Fedora Project, give me 20 Million Euros or Free EDA software

Jeff Spaleta jspaleta at gmail.com
Fri Jan 30 22:10:58 UTC 2009


On Fri, Jan 30, 2009 at 1:00 PM, Cry <cry_regarder at yahoo.com> wrote:
> Chitlesh GOORAH <chitlesh.goorah <at> gmail.com> writes:
>
>> The subject of this email is "Fedora Project, give me 20 Million Euros
>> or Free Software" ! Unfortunately, I'm not kidding and even 20 Million
>> Euros is not enough.
>
> Fedora isn't a "if its free stick it in" repository.  It isn't the old sunsite.
>
> Fedora is for linux (and I guess windows now) software and data that software
> can use.  There isn't anything that can use OVM so why bundle it into fedora?

It's somewhat more subtle than that I think as OVM breaks some
established concepts about what is code and what is content. OVM is a
library. the OVM stuff sure looks like code to me. The readme even
talks about compiling it. It's code of some sort.  The problem is we
don't have a compiler or interpreter that can process the
instructions.  In the context of Fedora its code that can't be used.

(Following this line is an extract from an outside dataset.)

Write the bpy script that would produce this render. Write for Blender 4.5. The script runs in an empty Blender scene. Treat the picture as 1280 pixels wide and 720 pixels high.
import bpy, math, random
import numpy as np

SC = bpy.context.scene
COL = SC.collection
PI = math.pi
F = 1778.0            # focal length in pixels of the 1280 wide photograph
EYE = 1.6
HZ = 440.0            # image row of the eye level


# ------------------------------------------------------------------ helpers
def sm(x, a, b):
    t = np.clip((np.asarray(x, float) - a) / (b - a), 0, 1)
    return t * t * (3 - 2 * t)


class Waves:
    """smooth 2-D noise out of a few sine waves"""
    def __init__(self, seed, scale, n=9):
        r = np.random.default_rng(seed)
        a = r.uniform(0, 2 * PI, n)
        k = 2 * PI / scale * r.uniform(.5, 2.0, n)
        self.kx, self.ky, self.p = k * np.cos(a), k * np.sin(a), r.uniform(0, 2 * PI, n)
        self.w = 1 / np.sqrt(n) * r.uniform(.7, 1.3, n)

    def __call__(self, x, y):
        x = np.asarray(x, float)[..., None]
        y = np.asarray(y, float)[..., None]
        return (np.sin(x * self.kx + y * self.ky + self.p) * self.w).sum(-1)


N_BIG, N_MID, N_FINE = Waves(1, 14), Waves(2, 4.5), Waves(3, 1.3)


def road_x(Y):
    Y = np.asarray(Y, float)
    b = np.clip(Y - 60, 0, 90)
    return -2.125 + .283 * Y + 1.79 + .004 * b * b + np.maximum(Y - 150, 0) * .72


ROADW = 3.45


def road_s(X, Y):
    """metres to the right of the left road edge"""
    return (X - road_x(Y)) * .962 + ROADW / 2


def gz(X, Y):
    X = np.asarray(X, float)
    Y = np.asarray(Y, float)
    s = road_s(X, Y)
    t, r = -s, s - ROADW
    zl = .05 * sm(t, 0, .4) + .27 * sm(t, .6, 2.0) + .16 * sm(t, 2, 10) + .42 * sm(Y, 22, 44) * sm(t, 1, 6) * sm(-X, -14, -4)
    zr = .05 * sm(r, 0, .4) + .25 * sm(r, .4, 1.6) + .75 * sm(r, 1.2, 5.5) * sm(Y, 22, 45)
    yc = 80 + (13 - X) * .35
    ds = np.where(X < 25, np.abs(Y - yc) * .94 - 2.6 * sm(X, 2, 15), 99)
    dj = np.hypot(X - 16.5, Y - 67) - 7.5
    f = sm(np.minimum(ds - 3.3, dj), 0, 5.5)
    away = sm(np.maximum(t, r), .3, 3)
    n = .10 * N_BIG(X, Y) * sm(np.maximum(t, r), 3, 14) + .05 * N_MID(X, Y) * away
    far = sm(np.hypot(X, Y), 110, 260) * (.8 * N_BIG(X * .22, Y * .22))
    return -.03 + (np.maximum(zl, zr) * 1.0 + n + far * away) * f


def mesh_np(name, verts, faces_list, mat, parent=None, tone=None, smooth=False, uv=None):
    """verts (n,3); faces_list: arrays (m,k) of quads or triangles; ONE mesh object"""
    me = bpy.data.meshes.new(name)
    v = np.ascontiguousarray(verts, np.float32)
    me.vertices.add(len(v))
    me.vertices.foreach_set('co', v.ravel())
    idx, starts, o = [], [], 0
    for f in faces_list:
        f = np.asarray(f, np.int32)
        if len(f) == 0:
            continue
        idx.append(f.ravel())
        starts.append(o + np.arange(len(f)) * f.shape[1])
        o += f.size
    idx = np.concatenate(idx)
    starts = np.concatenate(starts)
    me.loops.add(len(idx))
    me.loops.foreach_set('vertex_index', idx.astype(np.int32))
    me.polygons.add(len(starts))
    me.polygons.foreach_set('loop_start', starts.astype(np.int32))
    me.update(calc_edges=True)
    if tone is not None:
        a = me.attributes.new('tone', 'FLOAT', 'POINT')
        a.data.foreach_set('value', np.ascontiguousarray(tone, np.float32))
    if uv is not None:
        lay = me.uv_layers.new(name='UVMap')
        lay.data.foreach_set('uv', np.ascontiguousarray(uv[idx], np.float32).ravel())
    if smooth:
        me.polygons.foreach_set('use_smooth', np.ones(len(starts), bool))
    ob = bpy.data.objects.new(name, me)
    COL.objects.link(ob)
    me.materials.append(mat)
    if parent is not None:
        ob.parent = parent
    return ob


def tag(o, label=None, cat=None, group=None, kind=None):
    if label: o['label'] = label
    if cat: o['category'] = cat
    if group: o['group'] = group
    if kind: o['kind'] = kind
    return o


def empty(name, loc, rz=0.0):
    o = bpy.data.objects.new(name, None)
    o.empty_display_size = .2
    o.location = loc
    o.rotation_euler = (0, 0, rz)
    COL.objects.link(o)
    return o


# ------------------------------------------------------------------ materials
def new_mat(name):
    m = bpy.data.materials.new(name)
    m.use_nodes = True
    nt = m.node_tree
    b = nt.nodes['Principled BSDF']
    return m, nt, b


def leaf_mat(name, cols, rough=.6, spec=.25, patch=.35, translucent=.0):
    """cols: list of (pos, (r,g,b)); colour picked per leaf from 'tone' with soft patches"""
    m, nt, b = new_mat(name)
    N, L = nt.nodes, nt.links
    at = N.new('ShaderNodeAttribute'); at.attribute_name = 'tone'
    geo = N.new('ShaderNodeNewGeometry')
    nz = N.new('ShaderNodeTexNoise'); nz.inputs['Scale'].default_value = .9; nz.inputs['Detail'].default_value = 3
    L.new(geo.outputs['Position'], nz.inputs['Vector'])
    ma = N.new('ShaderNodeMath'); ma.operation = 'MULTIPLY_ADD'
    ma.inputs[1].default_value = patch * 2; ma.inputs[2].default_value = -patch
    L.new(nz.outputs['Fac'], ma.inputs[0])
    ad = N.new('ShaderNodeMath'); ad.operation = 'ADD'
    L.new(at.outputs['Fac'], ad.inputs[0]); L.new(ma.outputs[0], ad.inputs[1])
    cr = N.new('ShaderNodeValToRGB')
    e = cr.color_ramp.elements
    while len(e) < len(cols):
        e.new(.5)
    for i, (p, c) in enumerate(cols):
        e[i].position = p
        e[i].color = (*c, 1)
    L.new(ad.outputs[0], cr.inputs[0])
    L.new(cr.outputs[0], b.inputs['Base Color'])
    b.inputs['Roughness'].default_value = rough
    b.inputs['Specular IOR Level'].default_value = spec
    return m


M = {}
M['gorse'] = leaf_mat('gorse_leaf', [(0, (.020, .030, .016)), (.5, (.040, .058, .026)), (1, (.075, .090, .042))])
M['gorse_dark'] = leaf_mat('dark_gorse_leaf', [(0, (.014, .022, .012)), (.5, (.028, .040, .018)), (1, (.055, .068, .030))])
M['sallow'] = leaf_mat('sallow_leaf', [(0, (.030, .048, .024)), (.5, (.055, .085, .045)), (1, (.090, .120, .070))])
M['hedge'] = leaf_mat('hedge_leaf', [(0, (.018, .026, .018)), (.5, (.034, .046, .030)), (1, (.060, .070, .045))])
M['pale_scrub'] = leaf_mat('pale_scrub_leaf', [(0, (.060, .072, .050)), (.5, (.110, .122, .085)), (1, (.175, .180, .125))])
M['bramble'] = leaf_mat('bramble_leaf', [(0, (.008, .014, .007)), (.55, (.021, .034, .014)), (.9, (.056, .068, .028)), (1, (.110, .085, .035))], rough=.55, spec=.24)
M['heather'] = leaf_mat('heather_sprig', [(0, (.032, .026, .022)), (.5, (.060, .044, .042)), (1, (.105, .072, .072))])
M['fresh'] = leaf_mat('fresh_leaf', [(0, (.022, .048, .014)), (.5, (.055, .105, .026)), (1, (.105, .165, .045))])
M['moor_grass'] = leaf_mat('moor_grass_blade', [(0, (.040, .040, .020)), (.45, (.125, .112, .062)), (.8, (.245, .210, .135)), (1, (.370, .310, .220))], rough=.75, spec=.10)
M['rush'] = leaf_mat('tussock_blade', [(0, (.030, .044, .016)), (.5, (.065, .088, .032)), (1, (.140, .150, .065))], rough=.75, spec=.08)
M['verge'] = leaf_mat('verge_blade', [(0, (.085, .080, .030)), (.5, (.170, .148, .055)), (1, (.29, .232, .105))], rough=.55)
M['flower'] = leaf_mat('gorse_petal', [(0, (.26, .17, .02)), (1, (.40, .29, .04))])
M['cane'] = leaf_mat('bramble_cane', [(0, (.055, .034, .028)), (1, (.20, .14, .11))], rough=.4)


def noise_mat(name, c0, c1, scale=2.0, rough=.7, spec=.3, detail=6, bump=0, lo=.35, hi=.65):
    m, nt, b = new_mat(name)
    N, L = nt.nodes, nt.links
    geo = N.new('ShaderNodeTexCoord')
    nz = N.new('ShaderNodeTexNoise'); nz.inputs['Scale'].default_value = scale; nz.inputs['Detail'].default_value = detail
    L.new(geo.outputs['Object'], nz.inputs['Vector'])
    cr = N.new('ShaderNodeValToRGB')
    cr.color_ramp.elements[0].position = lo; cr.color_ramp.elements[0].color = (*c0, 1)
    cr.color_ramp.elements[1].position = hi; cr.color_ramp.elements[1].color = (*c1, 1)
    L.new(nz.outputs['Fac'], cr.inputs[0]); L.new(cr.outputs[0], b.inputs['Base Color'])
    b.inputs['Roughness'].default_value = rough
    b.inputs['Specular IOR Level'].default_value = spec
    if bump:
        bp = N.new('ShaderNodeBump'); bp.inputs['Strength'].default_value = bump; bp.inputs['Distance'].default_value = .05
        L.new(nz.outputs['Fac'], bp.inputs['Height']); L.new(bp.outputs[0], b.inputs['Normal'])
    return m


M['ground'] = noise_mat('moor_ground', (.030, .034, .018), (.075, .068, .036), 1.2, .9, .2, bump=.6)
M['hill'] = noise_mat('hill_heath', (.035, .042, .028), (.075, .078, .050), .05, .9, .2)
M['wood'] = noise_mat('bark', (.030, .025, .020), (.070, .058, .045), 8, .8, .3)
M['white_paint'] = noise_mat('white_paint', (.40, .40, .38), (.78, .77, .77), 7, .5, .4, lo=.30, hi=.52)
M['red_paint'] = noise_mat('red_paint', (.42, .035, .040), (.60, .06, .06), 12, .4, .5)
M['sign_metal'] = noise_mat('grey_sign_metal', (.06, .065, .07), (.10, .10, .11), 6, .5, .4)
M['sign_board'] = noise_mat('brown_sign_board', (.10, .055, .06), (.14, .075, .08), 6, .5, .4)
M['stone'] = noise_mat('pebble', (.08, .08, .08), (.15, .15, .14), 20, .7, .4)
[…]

Related questions which I think go to the heart of the matter are these.
Would we allow any c# code into Fedora if the open mono interpreter
wasn't available as part of Fedora?  I don't think we would.

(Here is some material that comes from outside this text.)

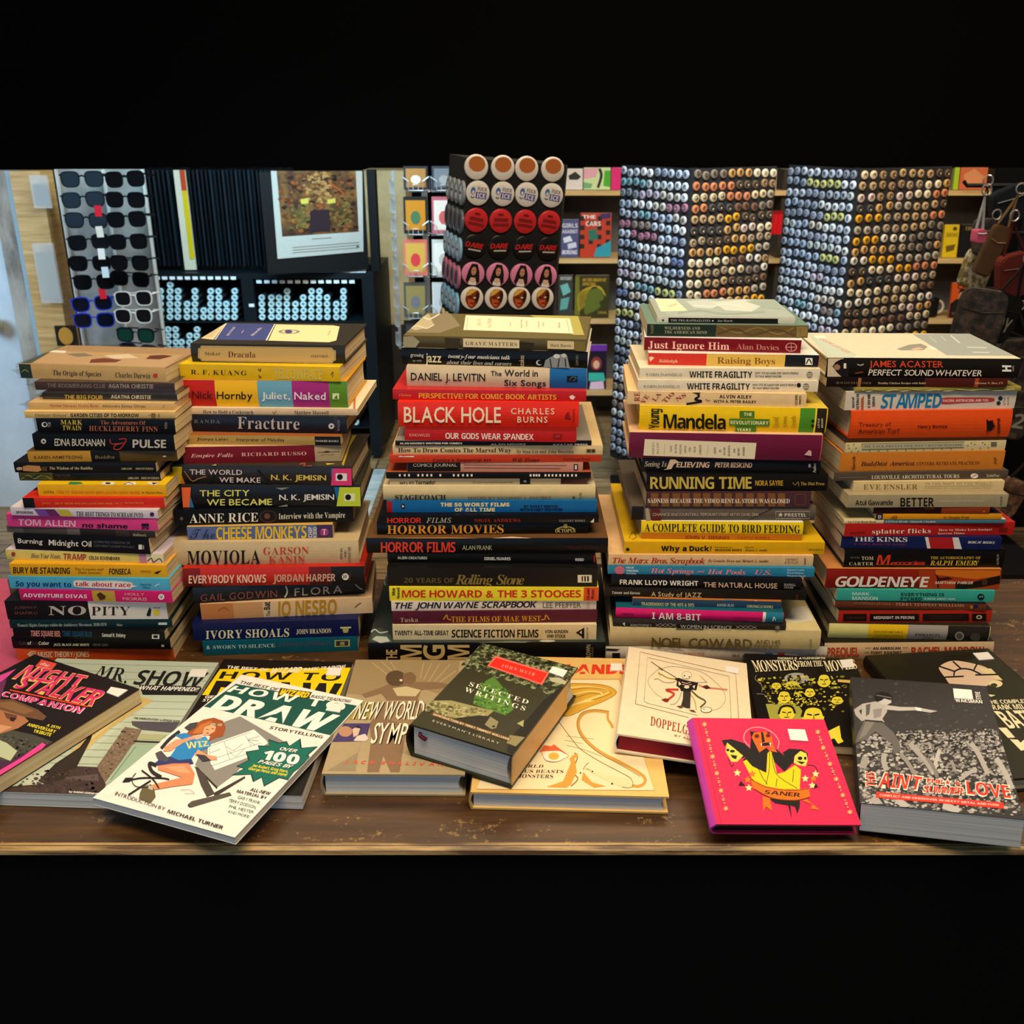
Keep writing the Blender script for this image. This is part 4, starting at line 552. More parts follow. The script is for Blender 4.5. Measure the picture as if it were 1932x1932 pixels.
bk('E','E1',395,1820,410,648,632,'e04e18','very thick orange hardback with maroon lettering',[('S','Treasury of',470,755,502,538,'6a1410'),('S','American Turf',465,830,558,596,'6a1410'),('B','Henry Bomze',993,1253,526,552,'6a1410'),('P',[(1600,470),(1620,490),(1655,480),(1675,530),(1640,575),(1615,570),(1605,600),(1602,540)],'1a0c0a'),('~',[(1650,490),(1675,540),(1655,560)],7,'8a2010'),('^B','AMERPUB',1695,1722,465,600,'4a1410')],d=.155,hard=True)
bk('E','E1',350,1860,235,395,378,'d6cab4','white paperback with huge slanted blue title and red brush stroke',[('P',smooth2([(1205,286),(1400,280),(1640,282),(1670,298),(1640,320),(1400,330),(1205,338)],3,True),'b83c3c'),('N','STAMPED',662,1205,252,376,'1c78a8',.03),('B','RACISM, ANTIRACISM, AND YOU',1215,1615,298,320,'e8d0c4'),('vB','JASON',412,432,275,370,'2a2018'),('vB','REYNOLDS',448,472,250,388,'2a2018'),('P',[(490,290),(515,265),(512,385),(490,388)],'b85a38'),('vB','IBRAM X.',548,572,250,380,'2a2018'),('vB','KENDI',590,612,275,360,'2a2018'),('o',1722,288,20,20,'22303c'),('o',1706,330,18,18,'22303c'),('^S','LITTLE',1750,1765,280,345,'6a5a4a'),('^S','BROWN',1785,1798,275,345,'6a5a4a')],d=.14)
bk('E','E1',440,1905,198,232,222,'9a8c40','thin glittery gold-green booklet',[('~',[(500,215),(560,225),(620,212),(700,226),(780,212),(860,224),(960,212),(1050,224),(1150,212),(1250,222),(1350,210),(1450,220),(1550,208),(1700,218),(1850,206)],8,'d8cc84'),('~',[(480,226),(600,216),(740,228),(900,214),(1100,226),(1300,212),(1500,224),(1750,206)],6,'4a4420')],d=.13)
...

Did we allow any java code into Fedora before there was an open java
interpreter?  I'm pretty sure we didn't...and if some slipped in it
was not intentional.

Before gdl was in Fedora would you let me ship the piles and piles of
open source scientific oriented IDL scripts that I have just sitting
around collecting dust if there was no intepreter for it in Fedora?
I'm pretty sure that would have not been allowed either.

OVM isn't new ground, its just different ground.